Enfin, le Seigneur nous communique son Esprit Saint, son Esprit de vérité, son Esprit de vie. St Paul nous dit dans la deuxième Lecture de ce jour : « L’Esprit vous fait vivre »… Frères et sœurs, depuis ce matin, combien de fois avons-nous fait référence à l’Esprit Saint ?

Combien de fois depuis ce matin ou cette nuit, nous sommes-nous mis en docilité à l’Esprit Saint ? Nous sommes appelés à nous laisser conduire par l’Esprit Saint mais cela doit être du concret, pas de la théorie… pas : « Dieu nous aime… nous ressusciterons… Dieu est amour… »

Mais si cela n’a pas d’effet dans notre vie, à quoi cela sert-il ? Et qu’allons-nous dire à nos frères et sœurs en humanité ? Dire qu’il faut être gentil… honnête, poli… c’est d’une banalité accablante, parfois rare, mais accablante ! Le Seigneur nous appelle à donner sa propre vie ! Ne pas être simplement des chrétiens gentils ! Des moines gentils ! Il veut des chrétiens saints, des moines saints !

Durant cette fin de carême, nous sommes appelés à nous laisser conduire par cet Esprit Saint, en prenant toutes nos décisions en Lui, en prenant toutes nos orientations en Lui et par Lui, en nous laissant guider par cet Esprit, unis les uns aux autres.

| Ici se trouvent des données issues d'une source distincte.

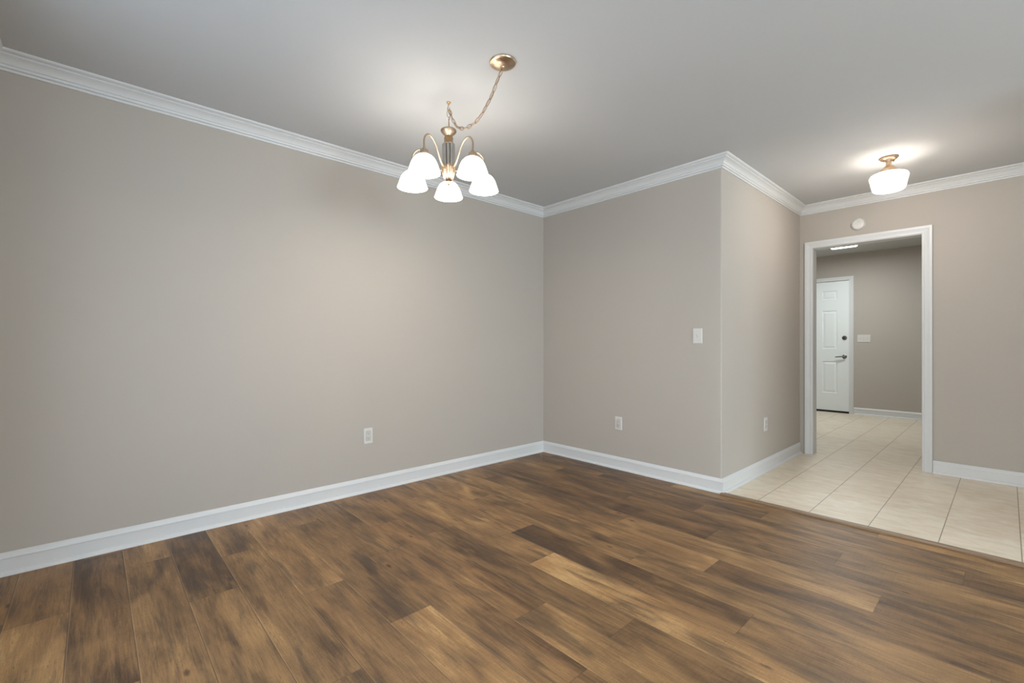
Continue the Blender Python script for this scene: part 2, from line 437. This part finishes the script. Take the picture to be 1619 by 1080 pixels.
# ------------------------------------------------------------------ crown moulding and baseboards (mitred)
def arc(cx, cy, r, a0, a1, n):
    return [(cx+r*math.cos(math.radians(a0+(a1-a0)*k/n)), cy+r*math.sin(math.radians(a0+(a1-a0)*k/n))) for k in range(n+1)]
crown = [(0, 0), (0, -.083), (.008, -.083), (.010, -.080), (.010, -.0745), (.0065, -.0725), (.0065, -.0705), (.015, -.0685), (.0175, -.065), (.0175, -.060), (.0135, -.0580), (.0145, -.0555), (.020, -.0535)]
crown += [(.0225, -.048), (.0275, -.040), (.034, -.0335), (.042, -.028), (.049, -.0245), (.052, -.0235)]
crown += [(.0515, -.0190), (.0490, -.0160), (.0500, -.0140), (.0600, -.0125), (.0650, -.0105), (.0695, -.007), (.071, -.003), (.071, 0)]
base = [(0, 0), (.028, 0), (.0275, .005), (.0245, .011), (.0195, .0165), (.0135, .019), (.0135, .077), (.0165, .079), (.0165, .081), (.0125, .088), (.0085, .096), (.0045, .103), (.002, .105), (0, .105)]
loop = [(0, 0), (0, YF), (XR, YF), (XR, 0), (XF, 0), (XF, YD), (XC, YD), (XC, 0)]   # counter-clockwise: left normal points into the room
names = ['left', 'front', 'right', 'living_back', 'foyer_right', 'foyer_back', 'foyer_left', 'back']
for i, nm in enumerate(names):
    bm = bmesh.new(); sweep(bm, loop, crown, lambda x, y, b: Vector((x, y, H+b-0.0005)), segs=[i], closed=True)
    struct(link_mesh('trim_%d' % (i+2), bm, 'trim', smooth=True))
def strip_base(nm, path, segs=None, closed=False):
    bm = bmesh.new(); sweep(bm, path, base, lambda x, y, b: Vector((x, y, b+0.0005)), segs=segs, closed=closed)
    struct(link_mesh('baseboard_'+nm, bm, 'trim', smooth=True))
for i, nm in enumerate(names):
    if nm == 'foyer_back':
        strip_base('foyer_back', [(XF, 0), (XF, YD), (2.753, YD)], segs=[1])
    elif nm == 'foyer_left':
        strip_base('foyer_left', [(XC+.045, YD), (XC, YD), (XC, 0), (0, 0)], segs=[1])
    else:
        strip_base(nm, loop, segs=[i], closed=True)
strip_base('hall_back', [(XF, YE), (1.571, YE)])

# ------------------------------------------------------------------ cased doorway
cas = [(.004, 0), (.004, .011), (.010, .014), (.017, .014), (.019, .011), (.024, .011), (.046, .0165), (.052, .0185), (.066, .0185), (.068, .016), (.068, 0)]
bm = bmesh.new()
sweep(bm, [(OX0, 0.001), (OX0, OZ), (OX1, OZ), (OX1, 0.001)], cas, lambda x, z, b: Vector((x, YD-b, z)))
struct(link_mesh('trim_10', bm, 'trim', smooth=True))
bm = bmesh.new()
sweep(bm, [(OX0, 0.001), (OX0, OZ), (OX1, OZ), (OX1, 0.001)], cas, lambda x, z, b: Vector((x, YD+TH+b, z)))
struct(link_mesh('trim_11', bm, 'trim', smooth=True))
bm = bmesh.new()                                       # jamb lining
box(bm, OX0-.018, OX0, YD, YD+TH, 0.001, OZ+.018); box(bm, OX1, OX1+.018, YD, YD+TH, 0.001, OZ+.018); box(bm, OX0, OX1, YD, YD+TH, OZ, OZ+.018)
struct(link_mesh('trim_12', bm, 'trim'))

# ------------------------------------------------------------------ six-panel door in the far wall
def six_panel_door():
    yf = YE+0.010
    bm = bmesh.new()
    xs = [(DX0+.149, DX0+.360), (DX1-.360, DX1-.149)]
    zs = [(.300, .812), (1.003, 1.620), (1.790, 1.935)]
    gx = sorted({DX0, DX1} | {c for p in xs for c in p}); gz = sorted({DZ0, DZ1} | {c for p in zs for c in p})
    def quad(a, b, c, d): bm.faces.new([bm.verts.new(p) for p in (a, b, c, d)])
    for i in range(len(gx)-1):
        for j in range(len(gz)-1):
            x0, x1, z0, z1 = gx[i], gx[i+1], gz[j], gz[j+1]
            if (x0, x1) in xs and (z0, z1) in zs:
                lv = [(0, 0), (.004, .0), (.016, .009), (.022, .009), (.046, .002)]
                for (o0, d0), (o1, d1) in zip(lv, lv[1:]):
                    A = [(x0+o0, z0+o0), (x1-o0, z0+o0), (x1-o0, z1-o0), (x0+o0, z1-o0)]; B = [(x0+o1, z0+o1), (x1-o1, z0+o1), (x1-o1, z1-o1), (x0+o1, z1-o1)]
                    for k in range(4):
                        k2 = (k+1) % 4
                        quad((A[k][0], yf+d0, A[k][1]), (A[k2][0], yf+d0, A[k2][1]), (B[k2][0], yf+d1, B[k2][1]), (B[k][0], yf+d1, B[k][1]))
                o1, d1 = lv[-1]
                quad((x0+o1, yf+d1, z0+o1), (x1-o1, yf+d1, z0+o1), (x1-o1, yf+d1, z1-o1), (x0+o1, yf+d1, z1-o1))
            else:
                quad((x0, yf, z0), (x1, yf, z0), (x1, yf, z1), (x0, yf, z1))
    b = yf+0.044
    quad((DX0, b, DZ0), (DX1, b, DZ0), (DX1, b, DZ1), (DX0, b, DZ1))
    for (xa, za, xb, zb) in ((DX0, DZ0, DX1, DZ0), (DX1, DZ0, DX1, DZ1), (DX1, DZ1, DX0, DZ1), (DX0, DZ1, DX0, DZ0)):
        quad((xa, yf, za), (xb, yf, zb), (xb, b, zb), (xa, b, za))
    bmesh.ops.remove_doubles(bm, verts=bm.verts, dist=1e-5)
    d = struct(link_mesh('door_1', bm, 'door', origin=(DX0, YE, DZ0)))
    O = Vector((DX0, YE, DZ0))
    def child(nm, bm, mat, par=d, off=O):
        bmesh.ops.translate(bm, verts=bm.verts, vec=-off); return link_mesh(nm, bm, mat, par, smooth=True)
    R = lambda x, z: Matrix.Translation((x, yf, z)) @ Matrix.Rotation(PI/2, 4, 'X')
    bm = bmesh.new(); lathe(bm, [(0, 0), (.033, 0), (.033, .006), (.029, .012), (.018, .014), (.018, .022), (0, .024)], 28, R(1.448, 1.180)); child('deadbolt', bm, 'darknickel')
    bm = bmesh.new(); lathe(bm, [(0, 0), (.032, 0), (.032, .005), (.026, .010), (.013, .013), (.012, .045), (0, .046)], 28, R(1.448, .885))
    hb = child('door_handle', bm, 'darknickel')
    bm = bmesh.new(); tube(bm, catmull([(1.452, yf-.045, .885), (1.43, yf-.050, .886), (1.38, yf-.052, .884), (1.335, yf-.046, .879)], 5), [.010, .010, .010, .010, .010, .009, .009, .009, .009, .009, .008, .008, .008, .008, .007, .006], 10)
    child('lever', bm, 'darknickel', hb)
    bm = bmesh.new(); box(bm, DX0+.002, DX1-.002, yf+.004, yf+.04, 0.014, DZ0-0.001); child('door_sweep', bm, 'dark')
    for z in (0.27, 1.05, 1.85):
        bm = bmesh.new(); tube(bm, [(DX0-.004, yf-.004, z-.045), (DX0-.004, yf-.004, z+.045)], .006, 10); child('hinge', bm, 'nickel')
six_panel_door()
bm = bmesh.new()
c2 = [(.003, 0), (.003, .010), (.009, .013), (.020, .011), (.050, .016), (.060, .016), (.062, .013), (.062, 0)]
sweep(bm, [(DX0, 0.001), (DX0, DZ1), (DX1, DZ1), (DX1, 0.001)], c2, lambda x, z, b: Vector((x, YE-b, z)))
box(bm, DX0-.012, DX0-.002, YE, YE+TH, 0.001, DZ1+.006); box(bm, DX1+.002, DX1+.012, YE, YE+TH, 0.001, DZ1+.006)
struct(link_mesh('trim_13', bm, 'trim'))
bm = bmesh.new(); box(bm, DX0-.002, DX1+.002, YE-.012, YE+TH, 0.0005, 0.013, 0.003)
struct(link_mesh('trim_14', bm, 'dark'))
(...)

Alors que cette célébration eucharistique en ce cinquième dimanche de Carême, nous fasse progresser dans cette prise de conscience que le Seigneur est vivant, qu’il nous communique son Esprit Saint – d’être docile à cet Esprit Saint, d’être en dialogue avec Lui, en correspondance – afin de vivre vraiment en chrétien et de vivre de la vie du Christ aujourd’hui. Non pas de manière théorique, ou velléitaire ou pour demain… aujourd’hui.

Et de construire dans la puissance de la grâce, avec nos frères et sœurs dans l’Église, le Royaume de Dieu qui est déjà présent et qui vient.